Il y a une quarantaine d’années, Fabienne Thibeault et Richard Cocciante chantaient Question de feeling avec ce passage : « Y’a trois milliards d’humains sur terre. Et combien de cœurs solitaires ». Aujourd’hui, nous sommes huit milliards et le nombre de cœurs solitaires a dû suivre la courbe. En fait, le petit couple correspondant à l’image traditionnelle tant vantée à la Saint-Valentin ne doit plus représenter autant de couples que cela. Alors gardons-nous une petite gêne avant d’exposer de façon ostentatoire sur les réseaux sociaux la façon dont nous allons passer cette soirée du 14 février avec l’Être aimé. Pensons que cette fête peut être une journée moins trippante pour les cœurs solitaires. Il serait peut-être bon d’en revamper le concept et, pour utiliser un mot très à la mode qu’il en devient galvaudé, de penser à une Saint-Valentin plus inclusive. Plus à l’image des relations que nous souhaitons avoir dans la société avec l’Être aimé, bien sûr, mais aussi avec les proches, les ami.e.s, les voisin.e.s et même les inconnu.e.s croisé.e.s dans la rue. Cet amour que nous voulons témoigner à une seule personne, pourquoi ne l’étendons-nous tout simplement pas aux Autres. Pour leur montrer par des mots, par un sourire, qu’on les reconnait avant tout comme des êtres humains et qu’ils et elles méritent tout autant que nous notre respect et, pourquoi pas, notre simple plaisir d’être content.e.s qu’ils et elles existent, même si nous ne savons pas grand-chose à leur propos.

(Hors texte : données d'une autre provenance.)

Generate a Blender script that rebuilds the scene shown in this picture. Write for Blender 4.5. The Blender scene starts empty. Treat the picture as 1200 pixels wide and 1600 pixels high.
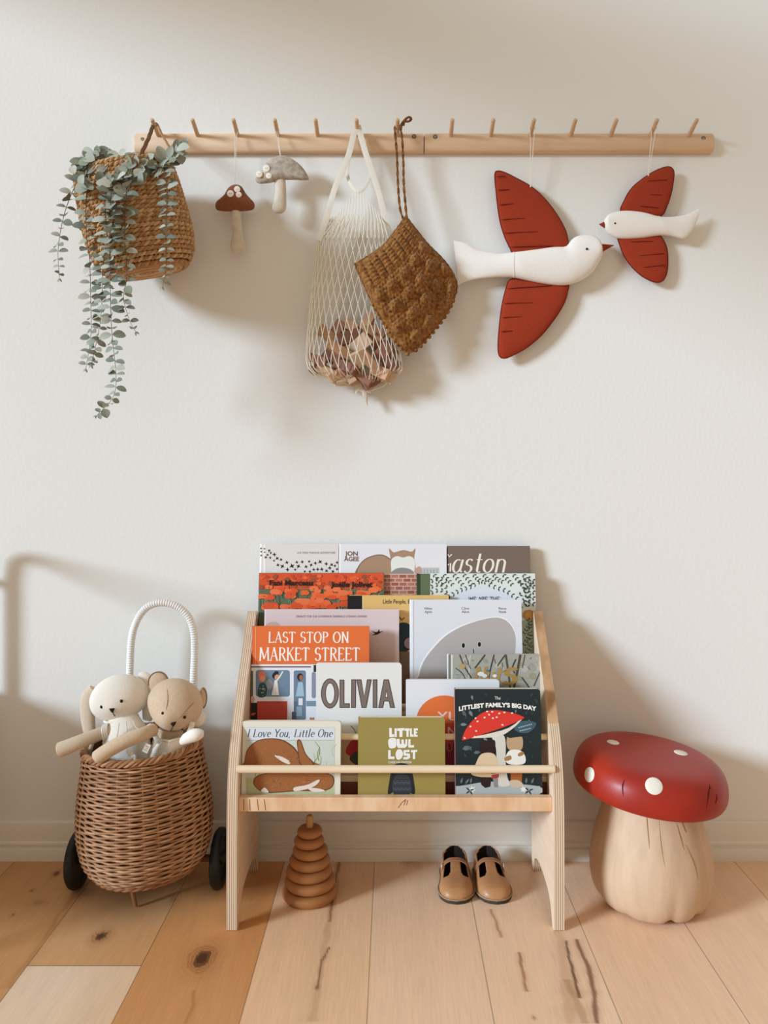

Un ami d’origine africaine, Fabrice Nguena, dont j’aime la sagesse, m’a fait découvrir cette expression : Ubuntu. Le mot est difficilement traduisible tant il est riche de sens, mais ceux-ci convergent vers une seule et même idée que l’on pourrait résumer ainsi : « Votre humanité est inextricablement liée à la mienne ». J’ai aussi trouvé une traduction que j’apprécie beaucoup : « Je suis parce que nous sommes ». Ce lien que l’on doit retrouver et cultiver, parce que nous ne pouvons exister qu’avec les autres. Des études sérieuses présentent les communautés 2SLGBTQ+ comme des réformatrices sociales, qui secouent les colonnes du temple hétéronormatif, phallocratique et utra-genré. Mais poussons encore plus loin notre déconstruction des carcans qu’on accepte encore comme étant « naturels » tellement nous avons été formés, si bien qu’on ne les questionne même plus, qu’on ne voit plus à quel point ils nous séparent, à quel point ils génèrent de l’exclusion… Investissons plutôt la Saint-Valentin pour en faire une grande fête de l’amour, de l’amour à donner aux autres, sans exception.

Rappelons-nous que l’amour ne se réduit pas qu’à l’être aimé ou à quelques proches, rappelons-nous de faire la démonstration de notre amour à d’autres, parce que nous ne pouvons pas exister sans les autres, même si nous ne les connaissons pas. Ce faisant, des cœurs se sentiront moins solitaires. 

Voilà le genre de Saint-Valentin qui me ferait vraiment bander, au-delà de tous les petits et gros cœurs rouges et que l’on retrouve dans les magasins à l’approche de la journée J. Des cœurs vides qui doivent être réinvestis d’un sens plus profond et portés par plus d’un. Quant aux chocolats, aucune critique, n’hésitez pas à m’en faire parvenir, qu’ils soient en forme de cœur, d’anges ailés ou non, de phallus, de vulve, ou autres, je suis preneur.

Je crois que je commence à vous aimer.